Duties on Chinese Grinding Media and Tableware
Canada Gazette, Part I, Volume 160, Number 23: COMMISSIONS
CANADA BORDER SERVICES AGENCY
Key facts
- Published
- June 6, 2026
- Comment deadline
- Unclear
- Effective date
- Unclear
Summary#
The Canada Border Services Agency (CBSA) announced anti-dumping and countervailing decisions affecting two groups of imports from China: forged grinding media (preliminary findings) and thermoformed molded fibre tableware (final findings). As a result, provisional duties already apply to some shipments and a trade inquiry by the Canadian International Trade Tribunal (CITT) will examine whether Canadian industry has been harmed.
What it does#
-
Forged grinding media (preliminary decisions, May 25, 2026):
- The CBSA found preliminary evidence of dumping and subsidizing of certain forged or stamped steel grinding balls from China (nominal diameter 25 millimetres (1 inch) up to 160 millimetres (6.25 inches)).
- Provisional duties are payable on goods released from CBSA custody starting May 25, 2026. The duty amount will not exceed the estimated dumping margin and estimated subsidy.
- The Canadian International Trade Tribunal will hold a full inquiry into injury and must make a finding or order within 120 days after it receives notice of these preliminary determinations.
- The Customs Act rules apply to accounting, payment and interest for unpaid duties.
- The CBSA will publish a Statement of Reasons within 15 days of the decisions.
-
Thermoformed molded fibre tableware (final decisions, May 28, 2026):
- The CBSA made final determinations of dumping and subsidizing for these goods from China.
- The CITT will continue its inquiry and is set to issue its decision by June 26, 2026.
- Provisional duties remain in place until the CITT decision.
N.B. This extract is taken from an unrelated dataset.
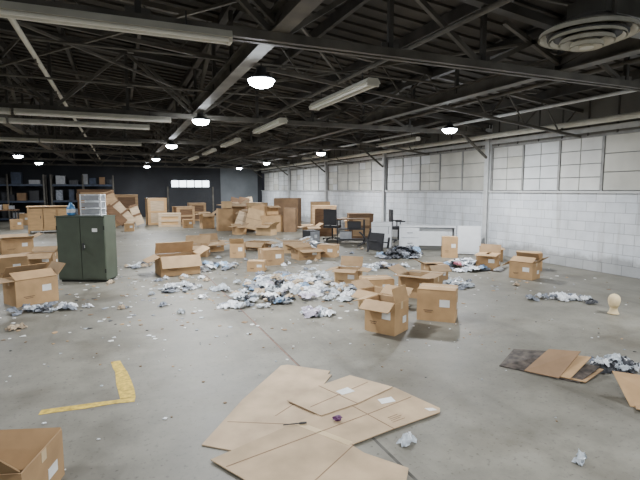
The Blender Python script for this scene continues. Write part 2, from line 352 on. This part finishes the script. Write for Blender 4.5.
for (x,y,w,d,h,r,t,f) in ((3.75,18.38,.6,.5,.85,8,1,0),(4.55,18.0,.7,.5,.75,-16,3,1),(5.25,17.2,.85,.6,.62,12,0,0),(5.95,16.9,.45,.45,.9,-10,3,0),
    (4.4,19.6,.8,.6,1.0,20,1,1),(6.3,18.2,1.0,.8,1.25,-12,3,0),(5.3,19.2,.7,.6,1.05,-25,2,0),(7.6,17.9,.8,.7,1.1,3,1,0),(7.6,14.9,.5,.5,.6,-10,0,1),(3.3,19.8,.5,.5,.6,14,0,1),(5.7,14.2,.45,.4,.4,20,0,1),(4.7,15.9,.6,.45,.35,-30,2,1),(3.9,16.6,.4,.35,.3,25,0,1)):
    cardboard_box(x,y,w,d,h,r,(C,C,C,C) if not f else (110,60,80,100),t,lab=False,tp=False)
cardboard_box(5.33,17.56,.55,.4,.32,20,(110,C,100,C),0,front=False,z=.66,lab=False)
cardboard_box(3.9,18.68,.4,.35,.25,-12,(C,C,C,C),2,front=False,z=.89,lab=False)
# ---------------------------------------------------------------- wooden crates / panels
def crate(name,x,y,w,d,h,rot,m1,m2,lid=True,z=0):
    b=MB(); t=.02
    for sy in (-1,1): b.box((0,sy*(d/2-t/2),h/2),(w,t,h),m1)
    for sx in (-1,1): b.box((sx*(w/2-t/2),0,h/2),(t,d-2*t,h),m1)
    b.box((0,0,t/2+.005),(w-2*t,d-2*t,t),m1)
    for sx in (-1,1):
        b.box((sx*(w/2-.05),-d/2-.012,h/2),(.1,.024,h),m2); b.box((sx*(w/2+.012),-d/2+.05,h/2),(.024,.1,h),m2); b.box((sx*(w/2+.012),d/2-.05,h/2),(.024,.1,h),m2)
    for zz in (.05,h/2,h-.05): b.box((0,-d/2-.01,zz),(w-.2,.02,.09),m2)
    if lid: b.box((0,0,h+.015),(w+.06,d+.06,.03),m2)
    b.build(name,(x,y,z),(0,0,math.radians(rot)))
crate('wooden_crate',6.95,16.0,.85,.7,1.0,-22,plyd,plyw)
crate('wooden_crate',7.35,13.9,.75,.6,.8,-20,plyw,plyd)
crate('wooden_crate',6.55,15.1,.55,.5,.95,-24,plyd,plyd,lid=False)
crate('wooden_crate',1.55,23.3,.8,.7,1.2,5,plyp,orange)
crate('wooden_crate',2.0,21.8,.9,.8,.55,-4,orange,plyp)
crate('wooden_crate',2.75,23.0,.8,.7,.8,12,plyd,plyw)
crate('wooden_crate',-1.1,25.5,1.5,.9,1.6,5,plyw,plyd)
crate('wooden_crate',.3,25.3,1.0,.8,1.35,0,plyd,plyw)
crate('wooden_crate',3.7,25.3,.8,.7,.9,0,plyd,plyw)
b=MB()
for i,(x,y,a,w,h) in enumerate(((0,0,-24,.55,1.5),(.2,.07,-32,.45,1.45),(.42,-.12,-38,.4,1.15),(-.22,.15,-12,.5,1.5),(.1,-.2,-44,.35,1.0),(.75,-.05,-20,.35,.9))):
    T=Matrix.Translation((x,y,.02+.25*abs(math.sin(math.radians(a)))*1))@Matrix.Rotation(math.radians(a),4,'Y')@Matrix.Rotation(math.radians(-6),4,'X')
    b.box((0,0,h/2),(w,.03,h),(plyw,plyd,plyp)[i%3],T); b.box((0,-.03,h*.5),(w,.03,.08),plyd,T); b.box((0,-.03,h*.95),(w,.03,.08),plyd,T)
b.build('leaning_wood_panels',(.05,22.0,0))
b=MB()
for i,(x,a) in enumerate(((0,10),(.5,-8),(-.45,16))):
    T=Matrix.Translation((x,.1*i,0.015))@Matrix.Rotation(math.radians(a),4,'Y')@Matrix.Rotation(math.radians(-12),4,'X'); b.box((0,0,.62),(.5,.03,1.15),(plyd,plyp,plyd)[i],T); b.box((0,-.03,.62),(.5,.03,.08),plyd,T)
b.build('leaning_wood_panels',(5.2,21.6,.08))
b=MB()
for i,(x,a,w,h,m) in enumerate(((0,14,.6,.8,card[2]),(.4,-10,.5,.95,card[0]),(-.5,22,.45,.7,plyp))):
    T=Matrix.Translation((x,.06*i,0.015+.1))@Matrix.Rotation(math.radians(a),4,'Y')@Matrix.Rotation(math.radians(-14),4,'X'); b.box((0,0,h/2),(w,.015,h),m,T); b.box((0,-.012,h*.5),(w*.98,.003,.012),crease,T)
b.build('leaning_cardboard_sheets',(4.55,17.3,0),(0,0,-.25))
b=MB(); w,d,h=1.45,.6,1.0
b.box((0,0,h-.02),(w+.06,d+.04,.04),orange)
for sx in (-1,1): b.box((sx*(w/2-.02),0,h/2-.02),(.04,d,h-.04),orange)
b.box((0,d/2-.01,h/2),(w-.08,.02,h-.1),orange); b.box((0,0,.12),(w-.08,d-.02,.03),orange)
for i in range(3): b.box(((i-1)*.46,-d/2+.01,h/2+.02),(.44,.02,h-.2),orange); b.box(((i-1)*.46+.15,-d/2-.012,h*.6),(.02,.02,.1),dark)
b.build('wooden_sideboard',(-2.45,20.4,0),(0,0,math.radians(6)))
b=MB(); w,d,h=.84,.42,1.14
b.box((0,0,h/2+.02),(w,d,h-.04),greenm); b.box((0,0,.02),(w-.06,d-.04,.04),greend)
for sx in (-1,1): b.box((sx*w/4,-d/2-.008,h/2+.02),(w/2-.012,.016,h-.09),greenm)
b.box((0,-d/2-.004,h/2+.02),(.010,.006,h-.08),greend)
b.box((.05,-d/2-.03,h*.55),(.02,.03,.12),dark); b.box((.05,-d/2-.018,h*.55),(.04,.006,.05),colm)
for sx in (-1,1):
    for zz in (.2,.95): b.box((sx*(w/2-.01),-d/2-.01,zz),(.02,.02,.07),greend)
b.box((w*.3,-d/2-.018,h*.8),(.09,.004,.06),label)
b.box((0,0,h+.005),(w+.01,d+.01,.015),greenm); b.build('metal_storage_cabinet',(-.56,9.26,0),(0,0,math.radians(-24)))
b=MB()
for sx in (-1,1):
    for sy in (-1,1): b.beam((sx*.17,sy*.1,0),(sx*.17,sy*.1,.37),.018,.018,whitep)
for zz in (.01,.12,.24,.36): b.box((0,0,zz),(.36,.22,.012),whitep)
for i in range(3): b.box((0,-.112,.065+i*.12),(.3,.006,.075),greyp)
b.box((0,.11,.19),(.34,.006,.35),whitep)
b.build('desktop_drawer_rack',(-.44,9.22,1.156),(0,0,math.radians(-20)))
b=MB(); b.lathe((0,0,0),[(.05,0),(.07,.02),(.07,.13),(.05,.17),(.025,.2),(.025,.225)],bluep,20); b.lathe((0,0,.05),[(.072,0),(.072,.06)],whitep,20,cap=False); b.build('water_jug',(-.80,9.36,1.156),smooth=True)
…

If the Tribunal finds injury, antidumping and/or countervailing duties will be imposed on future imports and importers will be required to pay them.
- The CBSA will also issue a Statement of Reasons for these decisions within 15 days.
-
Additional information:
- Full product definitions and tariff classifications are on the CBSA’s Dumping and subsidy investigations web page.
Who's affected#
- Importers and distributors who bring the listed forged grinding media or thermoformed molded fibre tableware into Canada from China.
- Canadian manufacturers of similar products who are part of the injury inquiry.
- Businesses that buy or use these products (for example, industries that use grinding media and retailers or food service operators that buy disposable or molded fibre tableware).
- The CITT and parties that want to participate in the Tribunal’s inquiries.
If it’s unclear whether a particular product is covered, the CBSA’s product definitions and tariff classifications should be checked.
Why it matters#
- Provisional duties can raise costs for shipments already in Canada and for future imports while the Tribunal decides. That can pass through to businesses and consumers.
- A final finding of injury could lead to ongoing antidumping or countervailing duties, changing the competitive landscape for importers and Canadian producers.
- The CITT’s timelines (120 days, June 26, 2026) mean the situation could change relatively quickly, so affected businesses may need to review supply chains, pricing, and whether to participate in the inquiry.